[Start]
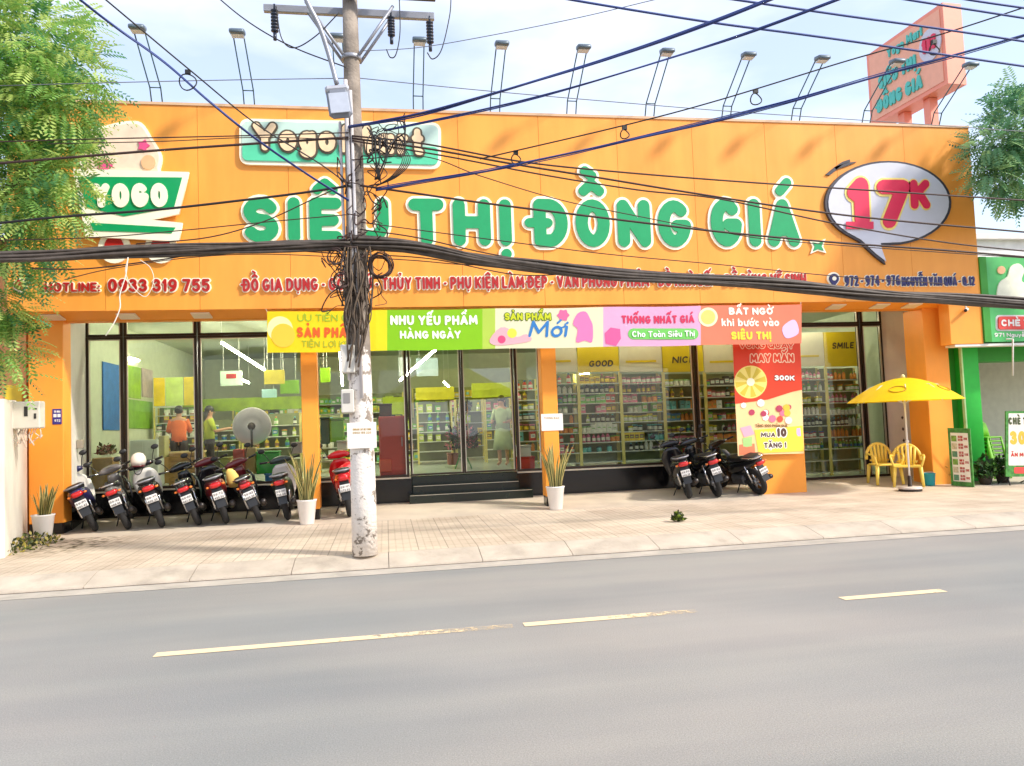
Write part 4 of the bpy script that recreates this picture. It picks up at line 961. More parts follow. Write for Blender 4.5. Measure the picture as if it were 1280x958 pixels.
mb = MB(); mb.slab([c0+ax*(BL*.13*math.cos(R(15*k)))+UP*(hgt*.2*math.sin(R(15*k)))+nrm*.014 for k in range(24)], nrm*.03); bind(bb, mb.build('bubble', BUBW))
bbt('17K', .76, .92, .5, .18, PINKR, lift=.05)
def proj_u(P):
    d = P-EYEV; return 640+FPX*d.dot(cr)/d.dot(cf)
for u, hw in ((1131, .11), (1163, .11)):
    t = min((k/200 for k in range(201)), key=lambda k: abs(proj_u(FARB+ax*(BL*k)-nrm*.25)-u)); P0 = FARB+ax*(BL*t)-nrm*.25
    lg = MB(); lg.box(P0.x-hw, P0.x+hw, P0.y-hw, P0.y+hw, 4.9, FARB.z-.002, b=.01); bind(bb, lg.build('leg', PK))
    fl_ = MB(); fl_.box(P0.x-hw-.06, P0.x+hw+.06, P0.y-hw-.06, P0.y+hw+.06, FZ1+.3, FZ1+.34); bind(bb, fl_.build('leg_collar', PK))

# ================================================================== trees
def leaf_mat(name, c, tr=.3): return mat(name, c, .55, var=.25, scale=3, trans=tr)
def frond(mb, P, d, up, L, n, w, mi):
    side = d.cross(up).normalized(); upn = side.cross(d).normalized(); prev = P
    for i in range(n):
        t = (i+1)/n; q = P+d*(L*t)-upn*(L*.28*t*t)
        for s in (-1, 1):
            ll = w*(2.6 if i < n-1 else 2.2)*(1-.35*abs(t-.5)); dr = (side*s*.9+d*.45-upn*.25).normalized()
            e = q+dr*ll; m_ = q+dr*ll*.5; wd = d*(w*.5)
            mb.add([q, m_+wd-upn*.005, e, m_-wd+upn*.005], [(0, 1, 2, 3)], mi)
        prev = q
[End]
* **Problem description**
Every line of the material is to be quoted exactly, with no pictures carried over.

* **Full response**
Write part 4 of the bpy script that recreates this picture. It picks up at line 961. More parts follow. Write for Blender 4.5. Measure the picture as if it were 1280x958 pixels.
mb = MB(); mb.slab([c0+ax*(BL*.13*math.cos(R(15*k)))+UP*(hgt*.2*math.sin(R(15*k)))+nrm*.014 for k in range(24)], nrm*.03); bind(bb, mb.build('bubble', BUBW))
bbt('17K', .76, .92, .5, .18, PINKR, lift=.05)
def proj_u(P):
    d = P-EYEV; return 640+FPX*d.dot(cr)/d.dot(cf)
for u, hw in ((1131, .11), (1163, .11)):
    t = min((k/200 for k in range(201)), key=lambda k: abs(proj_u(FARB+ax*(BL*k)-nrm*.25)-u)); P0 = FARB+ax*(BL*t)-nrm*.25
    lg = MB(); lg.box(P0.x-hw, P0.x+hw, P0.y-hw, P0.y+hw, 4.9, FARB.z-.002, b=.01); bind(bb, lg.build('leg', PK))
    fl_ = MB(); fl_.box(P0.x-hw-.06, P0.x+hw+.06, P0.y-hw-.06, P0.y+hw+.06, FZ1+.3, FZ1+.34); bind(bb, fl_.build('leg_collar', PK))

# ================================================================== trees
def leaf_mat(name, c, tr=.3): return mat(name, c, .55, var=.25, scale=3, trans=tr)
def frond(mb, P, d, up, L, n, w, mi):
    side = d.cross(up).normalized(); upn = side.cross(d).normalized(); prev = P
    for i in range(n):
        t = (i+1)/n; q = P+d*(L*t)-upn*(L*.28*t*t)
        for s in (-1, 1):
            ll = w*(2.6 if i < n-1 else 2.2)*(1-.35*abs(t-.5)); dr = (side*s*.9+d*.45-upn*.25).normalized()
            e = q+dr*ll; m_ = q+dr*ll*.5; wd = d*(w*.5)
            mb.add([q, m_+wd-upn*.005, e, m_-wd+upn*.005], [(0, 1, 2, 3)], mi)
        prev = q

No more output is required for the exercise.